The blazes in Hartford and Nashville focused regulators on gaps in fire-protection rules. Intense media scrutiny and a Government Accountability Office report in July 2004 helped prompt the push for mandatory sprinklers.

The GAO report was critical of "weaknesses" in federal fire standards and oversight. It said neither home had smoke alarms or sprinklers where the fires originated. It was critical of waivers that regulators handed out to excuse homes from fire standards. And it said state and federal oversight relied on faulty and unaudited state surveys.

Still, the number of fatal nursing home fires has dropped dramatically since 1971 when 15 to 18 fires a year resulted in three or more deaths each, the government said in issuing the rule. The average number of deaths each year since then is 5.
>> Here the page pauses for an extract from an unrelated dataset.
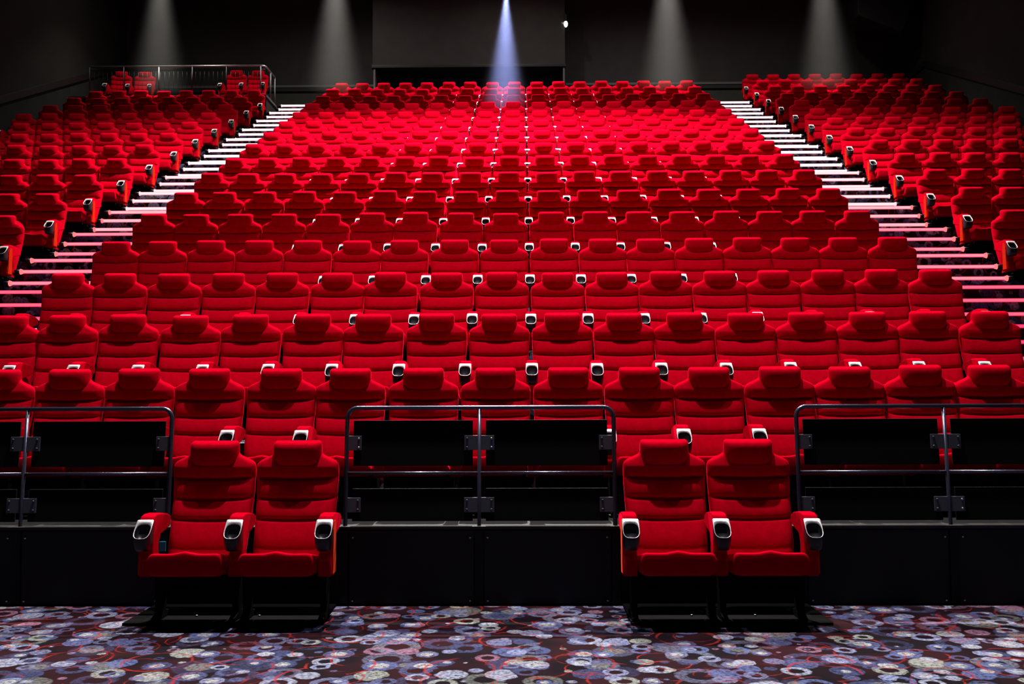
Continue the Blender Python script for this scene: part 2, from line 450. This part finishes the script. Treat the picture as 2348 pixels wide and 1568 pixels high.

The reduction is "reflective that they aren't fire traps or horribly unsafe places to be," Bentley, of the nursing home trade group, said of the facilities.

That's not to say nursing homes are hazard-free. The GAO report said that from 1994 to 1999, an average of 2,300 facilities reported a fire each year.

Hamilton said his agency and state inspectors, in responding to the GAO's findings and recommendations, have cracked down on fire-code violations.

In 2004, inspections uncovered 48,732 problems with fire-safety rules, 11.5 percent of which were considered to have widespread potential for harm. Last year, 62,359 deficiencies were found, with 23.5 percent considered severe.

Enforcement actions, including other issues besides fire safety, have increased from 306 in 2004 to 1,299 in 2006.

Nursing home advocates and fire-safety experts say they are pleased regulators won't permit waivers to the sprinkler requirement, and that stronger state laws won't be preempted.

Advocates said in comments and interviews that they are opposed to a provision in the rule that allows smoke alarms to be taken out once sprinklers are installed.

Hamilton said the rule took into account the expense of maintaining smoke alarms. "You have to balance the cost involved with the benefits," he said.